REPUBLIKA.CO.ID, YOGYAKARTA – Ekonom dan Pakar Kebijakan Publik UPN Veteran Jakarta Achmad Nur Hidayat mengkritisi anggaran tunjangan pajak penghasilan (PPh) bagi anggota DPR RI yang dibayarkan oleh negara alias rakyat. Menurutnya, APBN bisa menghemat sekitar Rp 18,8 miliar per tahun dari pos tunjangan PPh tersebut.
“Di tengah sorotan atas lonjakan fasilitas dan tunjangan parlemen, satu pertanyaan sederhana layak ditempatkan paling depan: apakah wajar pajak penghasilan (PPh 21) anggota DPR ditanggung rakyat melalui APBN? Pertanyaan ini tampak teknis, tetapi sejatinya menyentuh urat nadi keadilan fiskal, siapa menanggung beban untuk siapa,” ungkap Achmad saat dihubungi Republika, Kamis (21/8/2025).
Ia menerangkan, polemik menghangat setelah komponen fasilitas bertambah, termasuk wacana tunjangan perumahan yang besar, sehingga total penerimaan bulanan dipersepsi publik menembus angka ratusan juta rupiah per bulan. Sementara di saat yang sama, masyarakat menghadapi tekanan daya beli akibat harga pangan, transportasi, dan biaya hunian yang merangkak naik.

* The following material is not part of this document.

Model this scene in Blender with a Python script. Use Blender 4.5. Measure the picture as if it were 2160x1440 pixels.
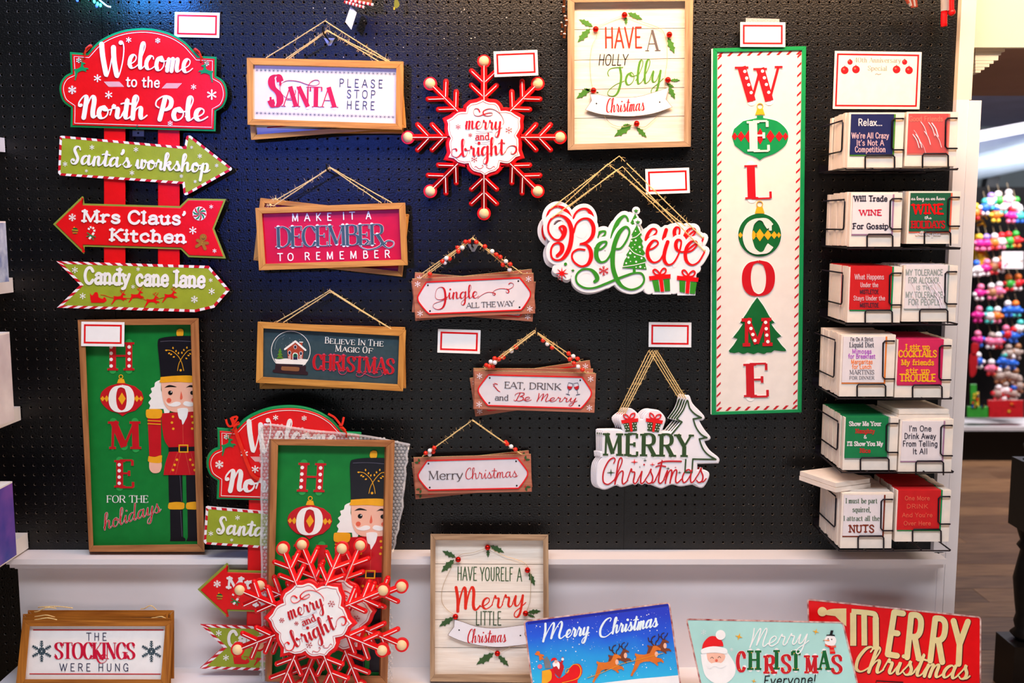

“Ketegangan empati fiskal pun tak terhindarkan: ketika kantong rakyat kian sempit, mengapa pajak pribadi pejabat harus ikut dibiayai rakyat?” ujarnya.
Achmad mengatakan, memang tunjangan tersebut diperbolehkan karena ada aturan hukummya. Secara hukum positif, Indonesia memiliki ketentuan yang memungkinkan PPh 21 atas penghasilan bulanan yang bersumber dari APBN/APBD ditanggung pemerintah untuk pejabat negara, PNS, TNI/Polri, dan pensiunannya.
Bagi anggota DPR, inilah pondasi yang membuat pajak atas gaji dan tunjangan mereka bukan mengurangi kantong pribadi, melainkan dibayar oleh negara.
“Belakangan mekanisme pemotongan diselaraskan dengan skema tarif efektif, tetapi prinsip dasarnya tetap sama, bahwa penghasilan yang dibayar dari kas negara dapat dikenai mekanisme ‘ditanggung pemerintah’. Di sini letak simpul masalah: aturan memang membolehkan, tetapi rasa keadilan publik mempertanyakan,” jelasnya.